From the moment that the engines were brought into effective action, and a systematic plan of operation had been pursued, the further progress of the fire was stayed. About half-past nine o'clock, the flames were much under command, and in the course of another hour, they were wholly subdued.

The consequence of this melancholy occurrence is that nearly one hundred families, comprising more than 250 individuals, are left homeless.

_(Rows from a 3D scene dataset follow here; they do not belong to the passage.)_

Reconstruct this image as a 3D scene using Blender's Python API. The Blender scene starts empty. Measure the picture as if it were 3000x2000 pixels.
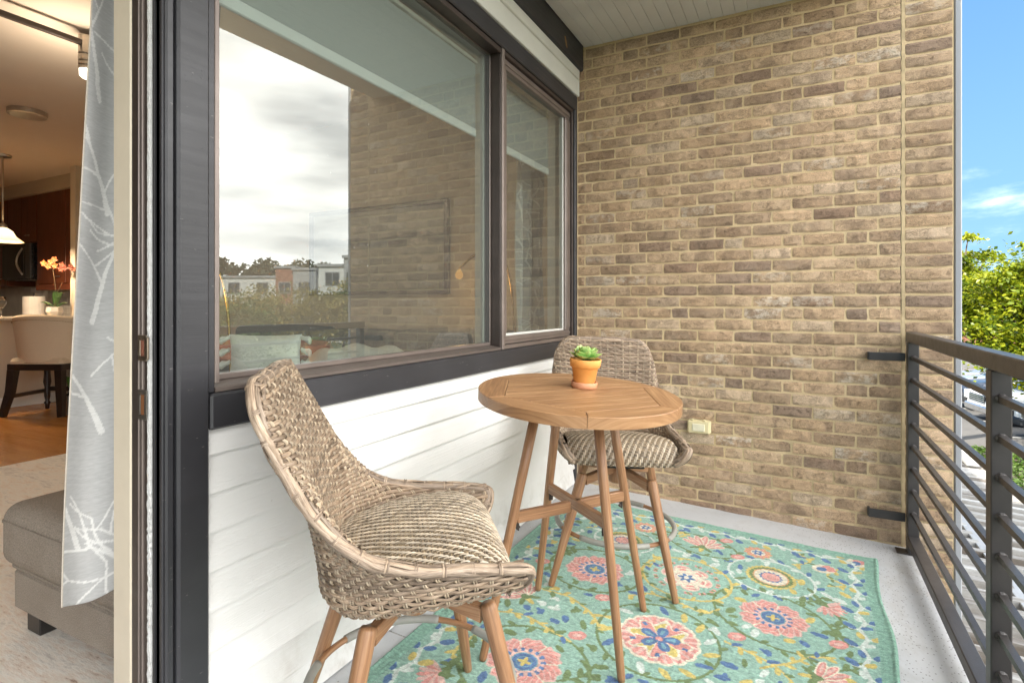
import bpy, math, random
import numpy as np
from mathutils import Matrix, Vector

SC = bpy.context.scene
COL = SC.collection
rng = random.Random(7)
nrs = np.random.RandomState(11)
PI = math.pi
R = math.radians

# ------------------------------------------------------------------ camera
EYE = 1.168
cam = bpy.data.cameras.new('camera')
cam.sensor_width = 36.0
cam.lens = 1620 / 3000 * 36.0
cam.shift_y = -0.035
cam.clip_start = 0.05
cam.clip_end = 2000
cam_o = bpy.data.objects.new('camera', cam)
COL.objects.link(cam_o)
cam_o.location = (0, 0, EYE)
cam_o.rotation_euler = (R(90), 0, math.atan(842 / 1620))
SC.camera = cam_o

# ------------------------------------------------------------------ exposure
SC.view_settings.view_transform = 'Standard'
SC.view_settings.look = 'None'
SC.view_settings.gamma = 1
SC.view_settings.use_curve_mapping = False
SC.view_settings.exposure = 1.74
SC.render.engine = 'CYCLES'
SC.cycles.use_denoising = True
SC.cycles.max_bounces = 10
SC.cycles.diffuse_bounces = 5
SC.cycles.glossy_bounces = 4
SC.cycles.transparent_max_bounces = 16
SC.cycles.sample_clamp_indirect = 6.0
SC.cycles.caustics_reflective = False
SC.cycles.caustics_refractive = False

# ------------------------------------------------------------------ sky with clouds, and the sun
SUN_EL, SUN_AZ = R(42), R(222)          # behind the building, azimuth clockwise from +Y
world = bpy.data.worlds.new('World')
SC.world = world
world.use_nodes = True
wt = world.node_tree
wt.nodes.clear()


def wn(t, **k):
    n = wt.nodes.new(t)
    for a, v in k.items():
        setattr(n, a, v)
    return n


def wl(a, b):
    wt.links.new(a, b)


sky = wn('ShaderNodeTexSky', sky_type='NISHITA', sun_disc=False, sun_elevation=SUN_EL, sun_rotation=SUN_AZ,
         air_density=0.7, dust_density=0.0, ozone_density=2.0, altitude=2000)
hsv = wn('ShaderNodeHueSaturation')
hsv.inputs['Saturation'].default_value = 1.22
hsv.inputs['Hue'].default_value = 0.508
wl(sky.outputs[0], hsv.inputs['Color'])
bg_sky = wn('ShaderNodeBackground')
bg_sky.inputs['Strength'].default_value = 0.1
# soft shoulder so that the bright horizon haze keeps its blue at this exposure
vm1 = wn('ShaderNodeVectorMath', operation='MULTIPLY')
vm1.inputs[1].default_value = (0.40, 0.40, 0.40)
wl(hsv.outputs[0], vm1.inputs[0])
vm2 = wn('ShaderNodeVectorMath', operation='MULTIPLY_ADD')
vm2.inputs[1].default_value = (8.2, 4.3, 2.8)
vm2.inputs[2].default_value = (1, 1, 1)
wl(vm1.outputs[0], vm2.inputs[0])
vm3 = wn('ShaderNodeVectorMath', operation='DIVIDE')
wl(vm1.outputs[0], vm3.inputs[0])
wl(vm2.outputs[0], vm3.inputs[1])
vm4 = wn('ShaderNodeVectorMath', operation='SCALE')
vm4.inputs['Scale'].default_value = 11.5
wl(vm3.outputs[0], vm4.inputs[0])
wl(vm4.outputs[0], bg_sky.inputs['Color'])
bg_cloud = wn('ShaderNodeBackground')
bg_cloud.inputs['Strength'].default_value = 1.0
tc = wn('ShaderNodeTexCoord')
sep = wn('ShaderNodeSeparateXYZ')
wl(tc.outputs['Generated'], sep.inputs[0])
mp = wn('ShaderNodeMapping')
mp.inputs['Scale'].default_value = (1.0, 1.0, 2.6)
mp.inputs['Location'].default_value = (0.35, 0.1, 0.2)
wl(tc.outputs['Generated'], mp.inputs[0])
nz = wn('ShaderNodeTexNoise')
nz.inputs['Scale'].default_value = 3.2
nz.inputs['Detail'].default_value = 9
nz.inputs['Roughness'].default_value = 0.56
nz.inputs['Distortion'].default_value = 0.25
wl(mp.outputs[0], nz.inputs['Vector'])
# cloud cover: a thick bank over the side the balcony faces, broken puffs elsewhere


def wm(op, a, b=None, c=None, clamp=False):
    n = wn('ShaderNodeMath', operation=op, use_clamp=clamp)
    for i, v in enumerate((a, b, c)):
        if v is None:
            continue
        if isinstance(v, (int, float)):
            n.inputs[i].default_value = v
        else:
            wl(v, n.inputs[i])
    return n.outputs[0]


az = wm('ARCTAN2', sep.outputs[0], sep.outputs[1])            # 0 at +Y, positive towards +X
mr = wn('ShaderNodeMapRange', interpolation_type='SMOOTHSTEP')
wl(az, mr.inputs['Value'])
mr.inputs['From Min'].default_value = 0.42
mr.inputs['From Max'].default_value = 0.72
mr2 = wn('ShaderNodeMapRange', interpolation_type='SMOOTHSTEP')
wl(az, mr2.inputs['Value'])
mr2.inputs['From Min'].default_value = 2.9
mr2.inputs['From Max'].default_value = 2.3
bank = wm('MULTIPLY', mr.outputs[0], mr2.outputs[0])
cover = wm('ADD', nz.outputs['Fac'], wm('MULTIPLY', bank, 0.72))
mr3 = wn('ShaderNodeMapRange', interpolation_type='SMOOTHSTEP')
wl(cover, mr3.inputs['Value'])
mr3.inputs['From Min'].default_value = 0.53
mr3.inputs['From Max'].default_value = 0.90
nz2 = wn('ShaderNodeTexNoise')
nz2.inputs['Scale'].default_value = 2.0
nz2.inputs['Detail'].default_value = 6
mp2 = wn('ShaderNodeMapping')
mp2.inputs['Scale'].default_value = (1.0, 1.0, 4.0)
wl(tc.outputs['Generated'], mp2.inputs[0])
wl(mp2.outputs[0], nz2.inputs['Vector'])
cr = wn('ShaderNodeValToRGB')
cr.color_ramp.elements[0].position = 0.30
cr.color_ramp.elements[0].color = (0.78, 0.80, 0.81, 1)
cr.color_ramp.elements[1].position = 0.58
cr.color_ramp.elements[1].color = (2.50, 2.44, 2.33, 1)
wl(nz2.outputs['Fac'], cr.inputs[0])
wl(cr.outputs[0], bg_cloud.inputs['Color'])
mx = wn('ShaderNodeMixShader')
wl(mr3.outputs[0], mx.inputs[0])
wl(bg_sky.outputs[0], mx.inputs[1])
wl(bg_cloud.outputs[0], mx.inputs[2])
wo = wn('ShaderNodeOutputWorld')
wl(mx.outputs[0], wo.inputs[0])

sun = bpy.data.lights.new('sun', 'SUN')
sun.energy = 4.2
sun.angle = R(0.6)
sun.color = (1.0, 0.94, 0.84)
sun_o = bpy.data.objects.new('sun', sun)
COL.objects.link(sun_o)
sdir = Vector((math.sin(SUN_AZ) * math.cos(SUN_EL), math.cos(SUN_AZ) * math.cos(SUN_EL), math.sin(SUN_EL)))
sun_o.rotation_euler = sdir.to_track_quat('Z', 'Y').to_euler()
sun_o.location = sdir * 30

# ------------------------------------------------------------------ mesh helpers


class MB:
    """Collects shapes and links them as one mesh object. Every vertex may carry a 'sv' vector (along, across, random)."""

    def __init__(s):
        s.v, s.f, s.a, s.n = [], [], [], 0

    def add(s, v, f, a=None):
        v = np.asarray(v, float).reshape(-1, 3)
        s.v.append(v)
        n = s.n
        s.f.extend([tuple(i + n for i in q) for q in f])
        if a is None:
            a = np.zeros((len(v), 3))
        s.a.append(np.asarray(a, float).reshape(-1, 3))
        s.n += len(v)
        return s

    def mesh(s, name, m=None, smooth=False):
        me = bpy.data.meshes.new(name)
        v = np.concatenate(s.v) if s.v else np.zeros((0, 3))
        me.from_pydata(v.tolist(), [], s.f)
        at = me.attributes.new('sv', 'FLOAT_VECTOR', 'POINT')
        at.data.foreach_set('vector', np.concatenate(s.a).astype(np.float32).ravel())
        if m is not None:
            me.materials.append(m)
        if smooth:
            me.polygons.foreach_set('use_smooth', [True] * len(me.polygons))
        me.update()
        return me

    def obj(s, name, m, parent=None, smooth=False, **k):
        return link(name, s.mesh(name, m, smooth), parent, **k)


def tag(o, label=None, cat=None, group=None, kind=None):
    if label:
        o['label'] = label
    if cat:
        o['category'] = cat
    if group:
        o['group'] = group
    if kind:
        o['kind'] = kind
    return o


def link(name, data, parent=None, loc=None, **k):
    o = bpy.data.objects.new(name, data)
    COL.objects.link(o)
    if parent is not None:
        o.parent = parent
    if loc is not None:
        o.location = loc
    return tag(o, **k)


def thing(name, label, cat, loc=(0, 0, 0), rz=0, group=None, tilt=False, kind=None):
    o = bpy.data.objects.new(name, None)
    COL.objects.link(o)
    if tilt:
        o.matrix_world = Matrix.Translation(loc) @ Matrix.Rotation(math.atan(SLOPE), 4, 'Y') @ Matrix.Rotation(rz, 4, 'Z')
    else:
        o.location = loc
        o.rotation_euler = (0, 0, rz)
    return tag(o, label, cat, group, kind)


SLOPE = 0.044


def floor_z(x):
    return -SLOPE * (x + 1.32)


def bx(mb, x0, x1, y0, y1, z0, z1, b=0.0, sv=None, axis=0):
    """Box, chamfered by b. sv: grain runs along axis."""
    if x1 < x0:
        x0, x1 = x1, x0
    if y1 < y0:
        y0, y1 = y1, y0
    if z1 < z0:
        z0, z1 = z1, z0
    lo, hi = (x0, y0, z0), (x1, y1, z1)
    if b <= 0:
        v = [(x, y, z) for x in (x0, x1) for y in (y0, y1) for z in (z0, z1)]
        f = [(0, 1, 3, 2), (4, 6, 7, 5), (0, 4, 5, 1), (2, 3, 7, 6), (0, 2, 6, 4), (1, 5, 7, 3)]
    else:
        b = min(b, 0.49 * min(x1 - x0, y1 - y0, z1 - z0))
        v, idx = [], {}
        for sx in (0, 1):
            for sy in (0, 1):
                for sz in (0, 1):
                    c = [(lo, hi)[q][i] for i, q in enumerate((sx, sy, sz))]
                    dd = [(1, -1)[q] * b for q in (sx, sy, sz)]
                    for ax in range(3):          # the corner's vertex lying on the face across axis ax
                        p = [c[i] + (dd[i] if i != ax else 0) for i in range(3)]
                        idx[(sx, sy, sz, ax)] = len(v)
                        v.append(p)
        f = []
        for ax in range(3):
            o1, o2 = [i for i in range(3) if i != ax]
            for s in (0, 1):
                q = []
                for a, c in ((0, 0), (1, 0), (1, 1), (0, 1)):
                    k = [0, 0, 0]
                    k[ax], k[o1], k[o2] = s, a, c
                    q.append(idx[(k[0], k[1], k[2], ax)])
                f.append(tuple(q))
        for ax in range(3):                      # edges running along ax
            o1, o2 = [i for i in range(3) if i != ax]
            for a in (0, 1):
                for c in (0, 1):
                    k0 = [0, 0, 0]
                    k1 = [0, 0, 0]
                    k0[ax], k1[ax] = 0, 1
                    for k in (k0, k1):
                        k[o1], k[o2] = a, c
                    f.append((idx[(*k0, o1)], idx[(*k1, o1)], idx[(*k1, o2)], idx[(*k0, o2)]))
        for sx in (0, 1):
            for sy in (0, 1):
                for sz in (0, 1):
                    f.append(tuple(idx[(sx, sy, sz, ax)] for ax in range(3)))
        cen = np.array([(x0 + x1) / 2, (y0 + y1) / 2, (z0 + z1) / 2])
        va = np.array(v)
        g = []
        for q in f:
            p = va[list(q)]
            nn = np.cross(p[1] - p[0], p[2] - p[0])
            g.append(q if np.dot(nn, p.mean(0) - cen) > 0 else tuple(reversed(q)))
        f = g
    r = rng.random() if sv is None else sv
    o1, o2 = [i for i in range(3) if i != axis]
    a = [(p[axis], p[o1] + p[o2], r) for p in v]
    mb.add(v, f, a)
    return mb


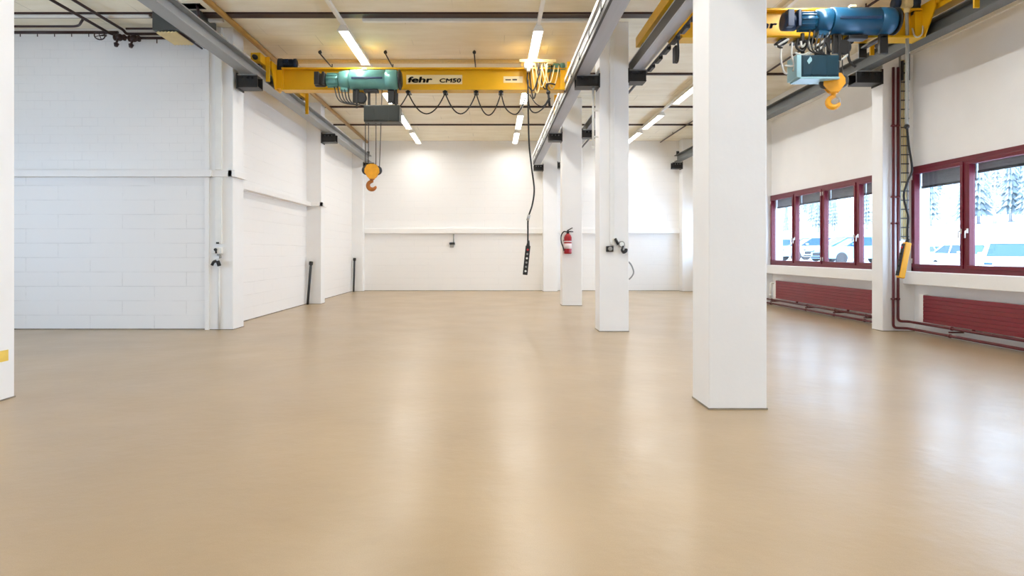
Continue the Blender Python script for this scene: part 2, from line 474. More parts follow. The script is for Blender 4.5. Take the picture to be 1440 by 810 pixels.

No fewer than 47 houses were entirely destroyed, making, with the seven on Monday, a total of fifty-four; and from the state of alarm which prevailed, and the astounding speed with which the devastation was carried on, very little of the property in the houses was saved, whilst much of the furniture of neighbouring houses, at one time menaced with destruction, but to which the fire did not reach, has been injured or lost through the hurry or carelessness of precipitate removal.

It is consolatory to add that no life has been lost, nor have we heard of any serious personal injury having been sustained.